Escandalizado, acusa EE. UU. a Vladimir Putin de ir por un quinto mandato: es mucho tiempo, dicen, en hipócrita acusación, pues el imperio siempre ha entronizado gobernantes, a la mala y en perjuicio de sus pueblos. Pero lo verdaderamente importante no es cuánto dura un gobernante en el poder, sino qué hace en ese tiempo por la felicidad de su pueblo: si se ocupa exitosamente de ello, que dure ahí todo lo necesario; tal es el caso de Vladimir Putin. Y no olvidemos que corresponde al pueblo ruso, y solo a él, valorar a quién otorga su confianza. Descalificar su decisión es faltarle al respeto.
Y hablando de congruencia, tanto en términos de tiempo en el poder como en lo que con él se hace, Estados Unidos carece de autoridad. Una legión de añejos dictadores hechura suya lo evidencian. Es el protector de Netanyahu. Protegió también a los Duvalier (Papa Doc y Baby Doc) en Haití, quienes gobernaron consecutivamente durante 29 años (1957-1986); Augusto Pinochet, criatura norteamericana, asesinó al doctor Allende (presidente democráticamente elegido), y luego gobernó durante 17 años; en República Dominicana EE. UU. sostuvo la sangrienta dictadura de Rafael Leónidas Trujillo por más de tres décadas; en Paraguay al dictador Alfredo Stroessner (1954-1989); en Nicaragua impuso la dinastía Somoza (Anastasio y sus dos hijos), que gobernó con inaudita ferocidad, aunque con algunas interrupciones, un período acumulado de 33 años (desde 1937 hasta 1979). Estas son algunas de las cartas credenciales que acreditan a Estados Unidos como juez de la democracia, en cuyo nombre se condena a los pueblos insumisos y a su forma de gobernarse.

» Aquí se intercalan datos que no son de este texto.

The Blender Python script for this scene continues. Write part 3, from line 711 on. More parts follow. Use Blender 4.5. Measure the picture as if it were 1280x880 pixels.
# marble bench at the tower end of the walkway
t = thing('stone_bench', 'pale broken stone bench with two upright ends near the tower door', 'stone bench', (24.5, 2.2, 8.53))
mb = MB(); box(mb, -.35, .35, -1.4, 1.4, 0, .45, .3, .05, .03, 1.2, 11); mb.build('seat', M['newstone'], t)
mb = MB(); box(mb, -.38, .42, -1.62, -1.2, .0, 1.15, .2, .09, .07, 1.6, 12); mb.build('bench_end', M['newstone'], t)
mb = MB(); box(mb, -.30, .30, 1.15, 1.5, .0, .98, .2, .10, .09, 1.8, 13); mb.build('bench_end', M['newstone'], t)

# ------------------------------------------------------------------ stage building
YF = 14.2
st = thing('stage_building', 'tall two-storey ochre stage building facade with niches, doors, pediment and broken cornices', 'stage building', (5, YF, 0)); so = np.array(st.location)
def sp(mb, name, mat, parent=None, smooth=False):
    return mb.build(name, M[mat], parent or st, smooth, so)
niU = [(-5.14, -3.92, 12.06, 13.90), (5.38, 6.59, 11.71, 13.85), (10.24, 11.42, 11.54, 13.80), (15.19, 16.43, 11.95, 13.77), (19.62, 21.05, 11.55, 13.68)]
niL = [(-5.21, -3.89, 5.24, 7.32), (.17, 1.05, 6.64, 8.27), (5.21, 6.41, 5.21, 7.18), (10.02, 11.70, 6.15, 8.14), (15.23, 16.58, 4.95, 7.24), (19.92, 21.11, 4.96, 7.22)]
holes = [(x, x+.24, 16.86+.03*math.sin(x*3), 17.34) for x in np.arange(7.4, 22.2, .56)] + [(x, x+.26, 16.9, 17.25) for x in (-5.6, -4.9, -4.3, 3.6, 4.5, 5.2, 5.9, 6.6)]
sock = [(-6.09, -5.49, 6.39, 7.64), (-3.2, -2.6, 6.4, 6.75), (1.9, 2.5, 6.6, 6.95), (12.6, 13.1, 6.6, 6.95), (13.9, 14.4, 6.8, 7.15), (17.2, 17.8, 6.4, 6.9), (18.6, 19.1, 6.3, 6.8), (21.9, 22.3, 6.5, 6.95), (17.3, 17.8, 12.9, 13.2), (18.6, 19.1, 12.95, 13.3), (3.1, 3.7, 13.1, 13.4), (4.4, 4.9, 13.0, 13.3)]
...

En suma, la democracia americana es el lecho de Procusto al que deben ajustarse todos los países; partiendo siempre del supuesto de que esa y no otra es la única. Toda otra modalidad es rechazada a priori. La orden es que, sin importar diferencias culturales, históricas, religiosas, de idiosincrasia o geografía, quien no aplique el modelo americano, deberá atenerse a las consecuencias. ¡Ay de los que se unan! En este contexto, la impresionante victoria electoral de Vladimir Putin trae vientos de cambio, y muestra que solo un pueblo unido en torno a un liderazgo que siente profundamente como suyo, estará en condiciones de liberarse de acechanzas externas e internas y de abrirse paso hacia el futuro. Y para los países pobres y subyugados, un liderazgo fuerte en Rusia representa un paso hacia un sistema global multipolar, que imponga contrapesos y recorte las uñas al poder otrora omnímodo del imperio. Ello creará un ambiente más propicio para las luchas de liberación nacional.